Wednesday, January 14, 2009

US Supreme Court Herring v. US 07-513

Decision here.

   Herring went to the impound lot to pick up his car.  He apparently had had a number of run-ins with the police before, when a deputy saw him he contacted the county clerk to find out if there were any local warrants for his arrest.  There weren't, so he had the clerk contact a neighboring county to see if there were any warrants for Herring's arrest there.  The clerks of the neighboring county checked their records and found that there was a warrant.  The deputy pulled Herring over and arrested him, in the process finding meth and a gun (Herring was a convicted felon).

   The deputies requested a hard copy of the warrant be faxed to their station, but the clerks couldn't find a hard copy so they called the court.  It turned out that the warrant had been canceled five months ago, the court had informed law enforcement of this fact, and someone had forgotten to take it out of the law enforcement database.  The error took about ten minutes to discover, but by then it was too late; the meth and gun had already been found.  The court found that the arresting officers were entirely innocent of any wrongdoing or negligence, but assumed that whoever had dropped the ball was also a law enforcement official and had acted negligently.

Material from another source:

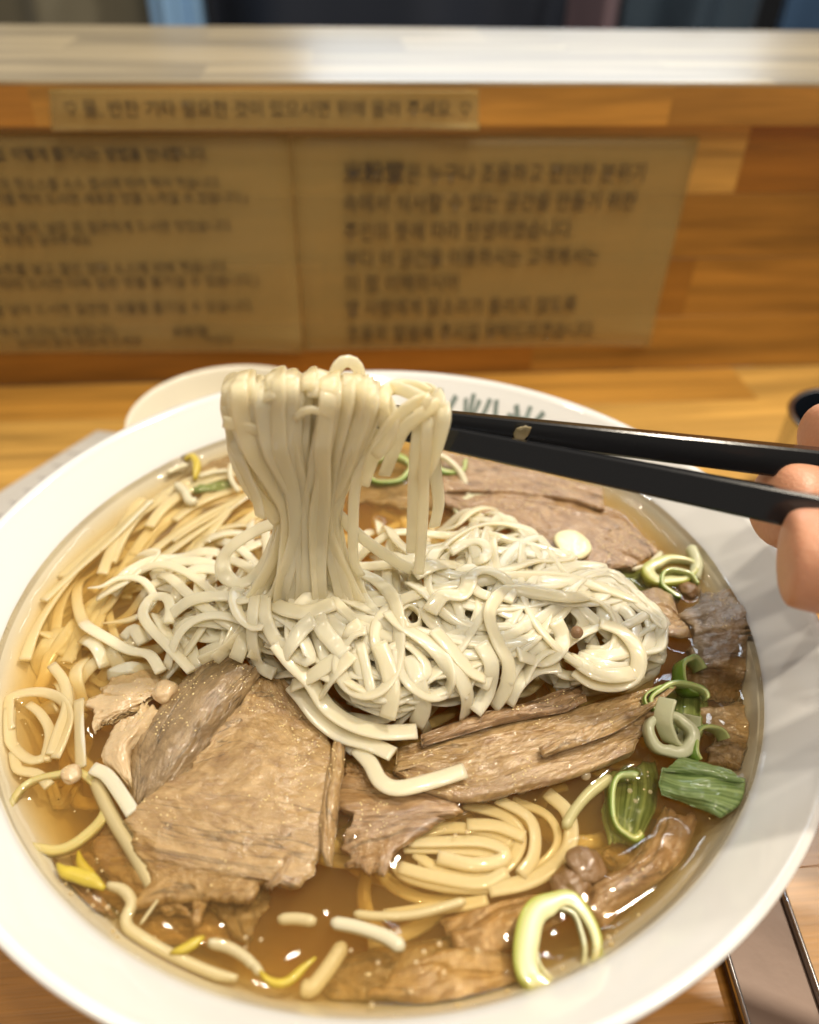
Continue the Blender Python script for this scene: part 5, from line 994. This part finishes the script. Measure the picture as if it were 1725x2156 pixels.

Even so, the court admitted the evidence because the clerical error was merely negligent and not deliberate, it was attenuated from the arrest, and the preventative benefit (if any) of suppressing the evidence was outweighed by the cost.  Herring appealed.

   The Supreme Court agreed with the trial court, and ruled that the evidence was properly admitted.  The court noted that exclusion would have been justified if the police had been reckless in their maintenance of the warrant database or if they had intentionally made false entries to justify future arrests, but that wasn't the case here.  It was just an isolated error, and suppressing evidence wouldn't make it any less likely to recur, so there was no reason to apply the exclusionary rule.